Afin d’encourager les municipalités québécoises à se lancer, Vivre en Ville suggère de mettre en place des incitatifs. « On pousse pour qu’il y ait une enveloppe de 100 millions de dollars par année à l’échelle de la province pour développer des écoquartiers. Celui du Technopôle Angus, dans Rosemont, qui sera super vert, a obtenu un soutien financier de 20,5 millions de dollars, et il deviendra un modèle à suivre. On pourrait faire pareil ailleurs au Québec », croit Christian Savard.

« Évidemment, il y a encore de mauvaises pratiques, des développements récents qui tombent du ciel dans un champ de patates. Je pense notamment à Mirabel ou à la MRC de Montcalm, qui ont fait les manchettes en 2020 pour avoir empiété sur une zone agricole », signale Mikael St-Pierre.

Un milieu de vie complet dans Ahuntsic

Transformer l’ancienne fourrière municipale d’Ahuntsic en véritable écoquartier comprenant des logements abordables, des espaces verts, des services de proximité et du transport actif : c’est l’objectif ambitieux de la requalification du site Louvain Est. Ville, arrondissement et table de concertation locale travaillent ainsi main dans la main depuis 2019 pour réaliser « un quartier exemplaire et solidaire ».
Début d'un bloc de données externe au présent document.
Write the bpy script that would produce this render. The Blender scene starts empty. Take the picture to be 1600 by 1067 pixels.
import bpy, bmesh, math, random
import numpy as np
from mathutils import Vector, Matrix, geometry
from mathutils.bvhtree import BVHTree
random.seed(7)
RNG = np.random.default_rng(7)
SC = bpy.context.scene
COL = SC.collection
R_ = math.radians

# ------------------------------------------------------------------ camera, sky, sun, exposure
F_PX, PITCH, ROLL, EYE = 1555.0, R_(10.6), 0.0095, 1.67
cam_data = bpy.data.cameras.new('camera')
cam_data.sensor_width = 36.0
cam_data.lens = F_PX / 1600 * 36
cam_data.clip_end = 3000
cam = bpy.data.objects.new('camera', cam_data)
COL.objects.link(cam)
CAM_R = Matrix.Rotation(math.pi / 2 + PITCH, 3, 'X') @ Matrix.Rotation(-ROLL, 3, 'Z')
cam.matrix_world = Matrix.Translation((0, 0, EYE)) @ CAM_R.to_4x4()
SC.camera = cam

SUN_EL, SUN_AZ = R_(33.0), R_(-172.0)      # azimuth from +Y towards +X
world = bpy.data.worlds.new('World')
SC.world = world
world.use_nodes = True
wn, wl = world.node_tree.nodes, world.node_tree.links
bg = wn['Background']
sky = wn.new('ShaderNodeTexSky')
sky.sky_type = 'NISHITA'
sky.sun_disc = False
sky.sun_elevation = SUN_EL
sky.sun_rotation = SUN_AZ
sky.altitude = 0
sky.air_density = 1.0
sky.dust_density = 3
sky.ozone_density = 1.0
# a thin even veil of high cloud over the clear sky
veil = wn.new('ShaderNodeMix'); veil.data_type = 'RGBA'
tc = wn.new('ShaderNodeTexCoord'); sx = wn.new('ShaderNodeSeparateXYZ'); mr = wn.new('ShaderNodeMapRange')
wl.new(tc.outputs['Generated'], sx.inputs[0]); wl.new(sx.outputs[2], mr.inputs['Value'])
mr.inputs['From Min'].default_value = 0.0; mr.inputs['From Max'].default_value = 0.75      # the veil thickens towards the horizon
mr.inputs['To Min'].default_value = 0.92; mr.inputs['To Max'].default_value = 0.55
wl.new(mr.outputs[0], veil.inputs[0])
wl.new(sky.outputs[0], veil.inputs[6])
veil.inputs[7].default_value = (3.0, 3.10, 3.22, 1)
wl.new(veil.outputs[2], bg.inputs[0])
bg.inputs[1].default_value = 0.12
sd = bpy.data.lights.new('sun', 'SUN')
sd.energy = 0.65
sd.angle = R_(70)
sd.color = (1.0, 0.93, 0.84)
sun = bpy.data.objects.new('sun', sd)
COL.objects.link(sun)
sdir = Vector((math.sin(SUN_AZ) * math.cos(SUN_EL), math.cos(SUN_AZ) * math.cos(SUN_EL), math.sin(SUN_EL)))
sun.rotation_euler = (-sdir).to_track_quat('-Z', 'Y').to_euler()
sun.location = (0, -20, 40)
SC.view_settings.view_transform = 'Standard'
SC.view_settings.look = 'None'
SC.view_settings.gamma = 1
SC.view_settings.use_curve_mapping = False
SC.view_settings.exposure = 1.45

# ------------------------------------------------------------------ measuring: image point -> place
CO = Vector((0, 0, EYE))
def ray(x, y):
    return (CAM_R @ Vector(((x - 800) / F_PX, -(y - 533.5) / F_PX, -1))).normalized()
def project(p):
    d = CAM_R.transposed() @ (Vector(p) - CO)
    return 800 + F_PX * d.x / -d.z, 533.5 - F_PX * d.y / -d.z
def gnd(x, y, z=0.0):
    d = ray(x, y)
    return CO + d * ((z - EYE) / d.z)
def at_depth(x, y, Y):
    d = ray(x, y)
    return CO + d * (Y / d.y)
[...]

Selon les plans, la zone de 7,7 hectares — l’équivalent de huit terrains de football —, en friche depuis plusieurs années, abritera de 800 à 1000 logements abordables. Pour répondre aux besoins de différents ménages, plusieurs types de bâtiments et d’unités seront aménagés, et les immeubles de bas niveau côtoieront trois tours de 10 étages avec ascenseur.

Actuellement couvert à 90 % d’asphalte et de béton, cet immense îlot de chaleur verra plus de la moitié de sa superficie verdie. Le boisé existant sera préservé. Les parcs, placettes et autres espaces publics animeront le quartier toute l’année. Une partie sera également consacrée à l’agriculture urbaine.

Les futurs résidents pourront bénéficier de nombreux services. On construira par exemple une école primaire de 300 élèves, un CPE, une bibliothèque et un centre communautaire. Des commerces de proximité s’installeront aussi au rez-de-chaussée de certains bâtiments.